All of the listing below must be repeated word for word. Pictures are the only thing to omit.
>> BEGIN Available data
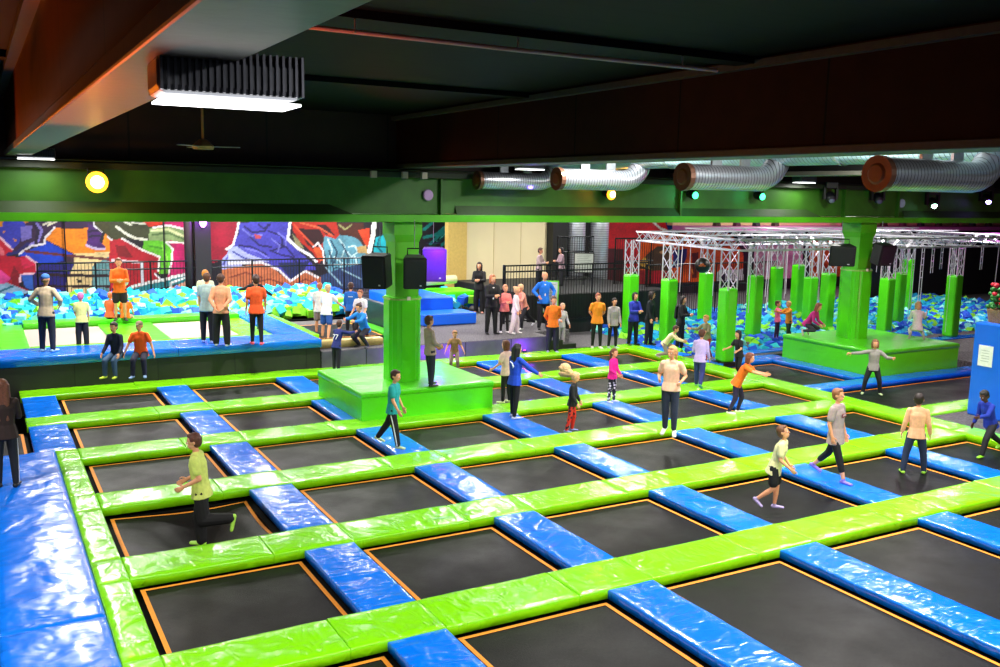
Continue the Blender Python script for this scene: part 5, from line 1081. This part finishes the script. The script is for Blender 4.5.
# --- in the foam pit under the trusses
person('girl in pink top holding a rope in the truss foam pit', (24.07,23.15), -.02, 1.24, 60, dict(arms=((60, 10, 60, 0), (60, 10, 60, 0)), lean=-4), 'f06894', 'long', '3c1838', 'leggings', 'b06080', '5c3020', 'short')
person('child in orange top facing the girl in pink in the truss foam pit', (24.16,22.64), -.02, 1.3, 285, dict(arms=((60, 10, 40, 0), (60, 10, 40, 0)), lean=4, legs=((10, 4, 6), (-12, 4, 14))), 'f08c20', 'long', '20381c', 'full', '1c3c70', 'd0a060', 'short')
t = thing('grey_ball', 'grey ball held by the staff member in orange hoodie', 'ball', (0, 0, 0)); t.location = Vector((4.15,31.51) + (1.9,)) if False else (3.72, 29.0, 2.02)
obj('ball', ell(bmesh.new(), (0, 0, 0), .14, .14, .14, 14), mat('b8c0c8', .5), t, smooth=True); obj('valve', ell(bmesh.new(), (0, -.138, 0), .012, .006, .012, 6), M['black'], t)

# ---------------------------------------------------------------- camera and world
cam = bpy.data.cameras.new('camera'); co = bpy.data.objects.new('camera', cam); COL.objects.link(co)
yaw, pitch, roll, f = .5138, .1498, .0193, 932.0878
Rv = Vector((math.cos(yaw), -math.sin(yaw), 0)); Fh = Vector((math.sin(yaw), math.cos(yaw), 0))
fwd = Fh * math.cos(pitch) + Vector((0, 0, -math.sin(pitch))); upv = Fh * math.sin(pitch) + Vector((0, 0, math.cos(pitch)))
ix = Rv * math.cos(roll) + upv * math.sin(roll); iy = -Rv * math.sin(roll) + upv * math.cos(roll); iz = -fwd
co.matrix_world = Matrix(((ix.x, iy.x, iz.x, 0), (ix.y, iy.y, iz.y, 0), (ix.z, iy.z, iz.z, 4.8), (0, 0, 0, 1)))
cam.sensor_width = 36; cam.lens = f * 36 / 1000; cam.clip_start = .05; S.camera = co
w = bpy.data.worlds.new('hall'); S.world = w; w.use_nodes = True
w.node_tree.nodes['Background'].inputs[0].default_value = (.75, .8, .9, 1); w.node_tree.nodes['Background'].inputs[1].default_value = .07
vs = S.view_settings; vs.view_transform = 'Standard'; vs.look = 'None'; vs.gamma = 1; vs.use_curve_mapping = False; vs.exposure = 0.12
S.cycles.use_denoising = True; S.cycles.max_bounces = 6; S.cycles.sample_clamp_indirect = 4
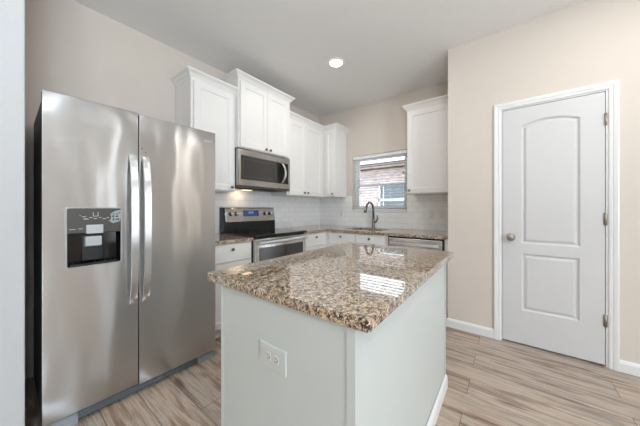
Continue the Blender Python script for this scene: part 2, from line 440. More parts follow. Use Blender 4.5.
>> END Available data
### Written answer
Continue the Blender Python script for this scene: part 5, from line 1081. This part finishes the script. The script is for Blender 4.5.
# --- in the foam pit under the trusses
person('girl in pink top holding a rope in the truss foam pit', (24.07,23.15), -.02, 1.24, 60, dict(arms=((60, 10, 60, 0), (60, 10, 60, 0)), lean=-4), 'f06894', 'long', '3c1838', 'leggings', 'b06080', '5c3020', 'short')
person('child in orange top facing the girl in pink in the truss foam pit', (24.16,22.64), -.02, 1.3, 285, dict(arms=((60, 10, 40, 0), (60, 10, 40, 0)), lean=4, legs=((10, 4, 6), (-12, 4, 14))), 'f08c20', 'long', '20381c', 'full', '1c3c70', 'd0a060', 'short')
t = thing('grey_ball', 'grey ball held by the staff member in orange hoodie', 'ball', (0, 0, 0)); t.location = Vector((4.15,31.51) + (1.9,)) if False else (3.72, 29.0, 2.02)
obj('ball', ell(bmesh.new(), (0, 0, 0), .14, .14, .14, 14), mat('b8c0c8', .5), t, smooth=True); obj('valve', ell(bmesh.new(), (0, -.138, 0), .012, .006, .012, 6), M['black'], t)

# ---------------------------------------------------------------- camera and world
cam = bpy.data.cameras.new('camera'); co = bpy.data.objects.new('camera', cam); COL.objects.link(co)
yaw, pitch, roll, f = .5138, .1498, .0193, 932.0878
Rv = Vector((math.cos(yaw), -math.sin(yaw), 0)); Fh = Vector((math.sin(yaw), math.cos(yaw), 0))
fwd = Fh * math.cos(pitch) + Vector((0, 0, -math.sin(pitch))); upv = Fh * math.sin(pitch) + Vector((0, 0, math.cos(pitch)))
ix = Rv * math.cos(roll) + upv * math.sin(roll); iy = -Rv * math.sin(roll) + upv * math.cos(roll); iz = -fwd
co.matrix_world = Matrix(((ix.x, iy.x, iz.x, 0), (ix.y, iy.y, iz.y, 0), (ix.z, iy.z, iz.z, 4.8), (0, 0, 0, 1)))
cam.sensor_width = 36; cam.lens = f * 36 / 1000; cam.clip_start = .05; S.camera = co
w = bpy.data.worlds.new('hall'); S.world = w; w.use_nodes = True
w.node_tree.nodes['Background'].inputs[0].default_value = (.75, .8, .9, 1); w.node_tree.nodes['Background'].inputs[1].default_value = .07
vs = S.view_settings; vs.view_transform = 'Standard'; vs.look = 'None'; vs.gamma = 1; vs.use_curve_mapping = False; vs.exposure = 0.12
S.cycles.use_denoising = True; S.cycles.max_bounces = 6; S.cycles.sample_clamp_indirect = 4
Continue the Blender Python script for this scene: part 2, from line 440. More parts follow. Use Blender 4.5.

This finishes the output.